Tuesday 9 January 2018

A frank exchange of views - Brexit reflections #18

Relationships have sundered over Brexit.  Last week I got together with two old friends, both Remainers, and eventually the conversation meandered round to the inevitable. 

What did I learn about the Remain case?  

One of us was very concerned that the poorest Brits, the people most likely to have voted Leave, would be the people most hurt by it.  He did however concede that it was impossible to tell what the economic outcome would be.  It might be good for those at the bottom end.

One of us had some good examples how reversion to WTO tariffs might hurt British businesses such as farmers.  40% of British lamb is exported, he said.  What would happen when tariffs had the effect of pushing prices up? The fact that lamb might then become cheaper for British consumers would not be much consolation for those engaged in producing it. I tried to suggest that British cars might be more attractive as tariffs made imports more expensive, but I admitted that some sectors would be affected.

There seemed to be acceptance that constriction of the supply of foreign workers might increase wages at the bottom end. How, one of us wanted to know, would that help the NHS? The only way to give NHS staff a pay rise would be to raise taxes.

(I wished I had asked at this stage whether my friend was suggesting low wages for all was preferable to low wages for some).

One of us was indignant at the suggestion that trying to stop Brexit was undemocratic or unpatriotic. I agreed to some extent, but said I thought the tone of the mainstream press actually was unpatriotic in its assumption that everything the UK government did was incompetent or thoughtless whereas (in a strange suspension of the rules of human behaviour) everything done by Barnier, Merkel, Juncker et al was sage and judicious. I thought the UK press had, on the whole, totally failed to grasp (or report) the extent of the EU climb-down over the Irish border issue.

As for undemocratic, I said I thought it very unfair at least that a process for deciding whether to Leave to be implemented, only for the losing side to argue for the process to be reopened because it didn't like the result. I thought the consequence of trying to subvert the process would be devastating for democracy.

One of us said that people only voted Leave because they didn't like foreigners. 

For me this was the lowest point of the evening. It is palpably untrue and in any event insulting to Leavers present. 

One of us was sure the other had only meant it as a joke. The other neither confirmed this nor apologised.

One of us has substantial funds invested in the stock market and stands to lose significantly if higher wages for the low-paid lead to lower dividends for shareholders and thus lower share values. Fortunately it did not occur to me to point this out at the time.

One of us said he was perfectly happy for a top tier of control to be exercised by the EU, in much the same way that a parish council might be subject to control by a county council and by Parliament. I told him he was the most pro-EU person I'd ever met. 

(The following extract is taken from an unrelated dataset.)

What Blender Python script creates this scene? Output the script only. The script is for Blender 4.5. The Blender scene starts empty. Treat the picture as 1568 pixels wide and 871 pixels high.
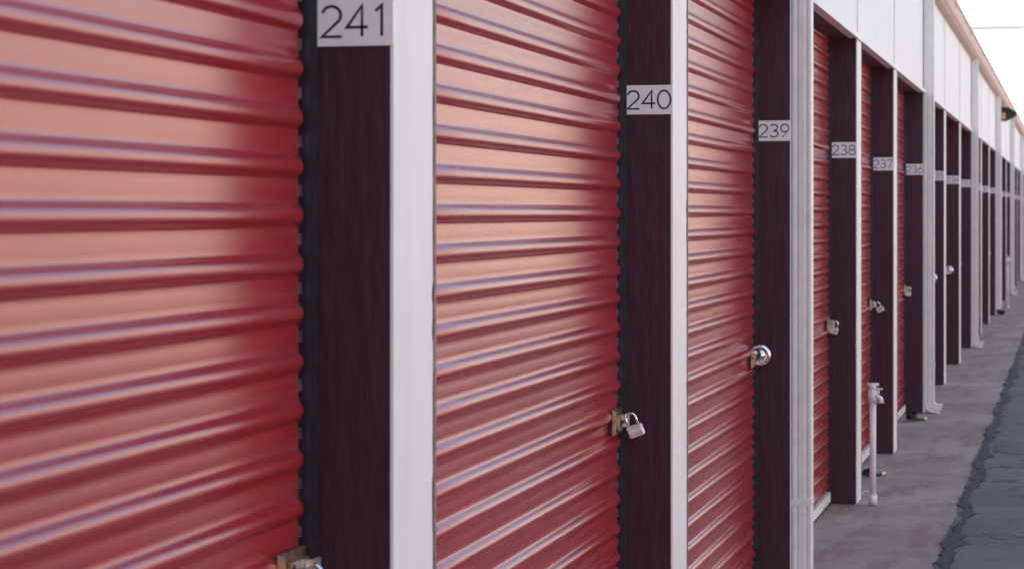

I tried to say that voters in one part of the UK didn't mind people in another part having a say in what laws they lived by because they were after all part of the same nation and people. But a lot of us (me, for example) did mind being governed to some extent by people in different countries (and moreover had no desire themselves to tell people in different countries what to do). The existence of a supranational layer essentially operated to negate the distinctiveness and cohesiveness of nation states and cultures. This was after all the stated aim of the EU. 

I might have added that the quality of decision making of the EU was very often poor - Schengen, the Euro, Mrs Merkel's refugee offer, the failure to accommodate David Cameron in 2016 - and when not poor was sometimes inflexible and draconian - see the sacrifice of Greece to preserve the Euro. Who would reasonably want such people exercising a degree of control over British life?

One of us voted as recently as 2014 for Scottish independence.  He saw no conflict between this position and a fervently expressed opposition to the UK regaining some of its own.

Some injudicious words (carried on a modest tide of beer) were spoken on both sides, but it was an unavoidable and perhaps even necessary conversation.  You can't go around pretending differences don't exist, and anyway there is much to be learned from hearing other points of view and having your own tested.